Türkİye

Turkish lawyers detained in Tajikistan land in Istanbul

Lawyers Gulden Sonmez, and Emine Yildirim and translator Zaur Beg, were detained by police in Dushanbe Friday

Ayşe Hümeyra Atılgan  | 23.01.2016 - Update : 23.01.2016
Turkish lawyers detained in Tajikistan land in Istanbul

Istanbul

By Alp Ertunga Karaca and Emrah Guney

ANKARA

Two Turkish lawyers and a translator, who were detained Friday by Tajikistan police officers, have arrived in Istanbul early Saturday.

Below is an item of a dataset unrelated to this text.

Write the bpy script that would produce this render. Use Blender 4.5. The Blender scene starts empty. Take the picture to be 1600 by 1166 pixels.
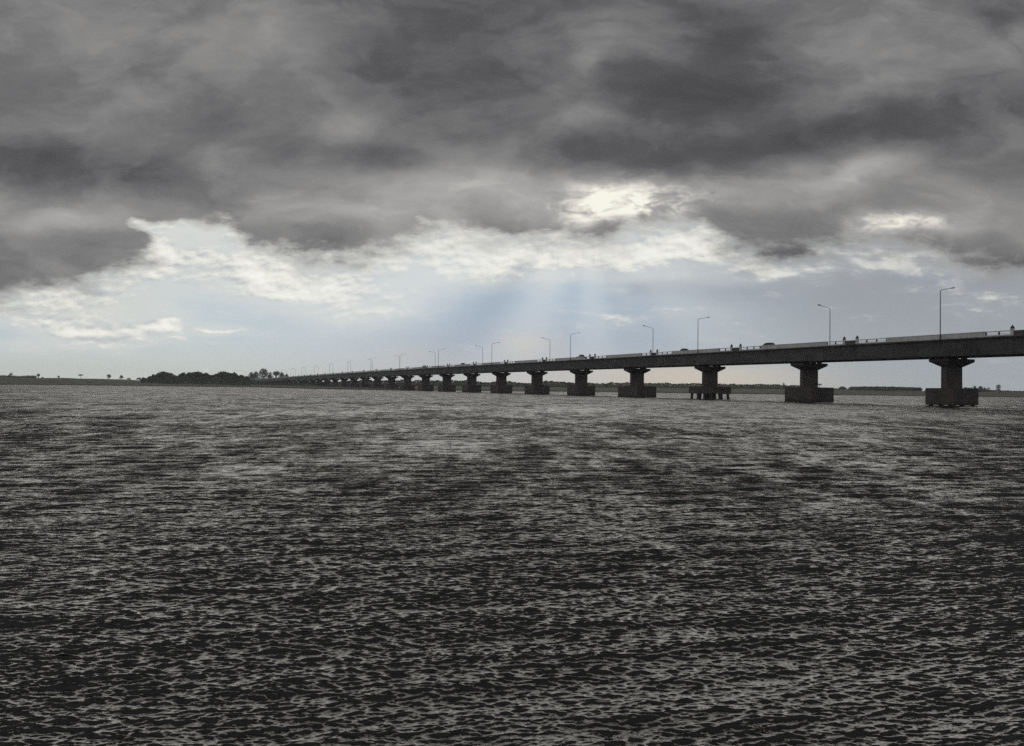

The lawyers, Gulden Sonmez and Emine Yildirim, and interpreter Zaur Beg, an Azerbaijani national, were in Dushanbe, the capital of Tajikistan, along with a Russian lawyer Dagir Khasavov, in an effort to "announce to the world the unlawful detentions and practices of Tajikistan," a statement by the Turkish Lawyers Association (Hukukcular Dernegi in Turkish) said.

On Wednesday, they travelled to Tajikistan to show solidarity with lawyers from the Islamic Renaissance Party of Tajikistan who had been arrested “by the Tajik government”, the statement said. 

Their detention occurred Friday evening following their meeting on Thursday with the relatives and lawyers of certain prisoners. Reportedly, they were all detained Friday at the hotel.

"This is another unlawful practice by the Tajik government," the statement from the Lawyers Association said, adding a letter had previously been sent to the authorities, including to the Turkish embassy in Dushanbe, informing them of the lawyers' visit.

Turkey's foreign minister Mevlut Cavusoglu had announced late Friday on Twitter that "they would come back to Istanbul with a Turkish Airlines flight".

Yildirim is a member of the International Jurist Union, and Sonmez is a member of the Lawyers Association as well as a board member of the Istanbul-based Foundation for Human Rights and Freedoms and Humanitarian Relief (IHH). 

The two Turkish lawyers and the interpreter arrived in Istanbul safe and sound, while the Russian lawyer, who travelled to Tajikistan directly from Moscow, was reportedly waiting for a direct flight to his country. 

Concerns over violation of human rights and freedoms in Tajikistan are not new. 

In a 2015 report on Tajikistan, NGO Freedom House says: "Court proceedings rarely follow the rule of law, and nearly all defendants are found guilty. Police frequently make arbitrary arrests and beat detainees to extract confessions."

Following repeated cases of independent attorneys being imprisoned over the past few years, several lawyers in the country began voicing concerns over illegal imprisonment issues.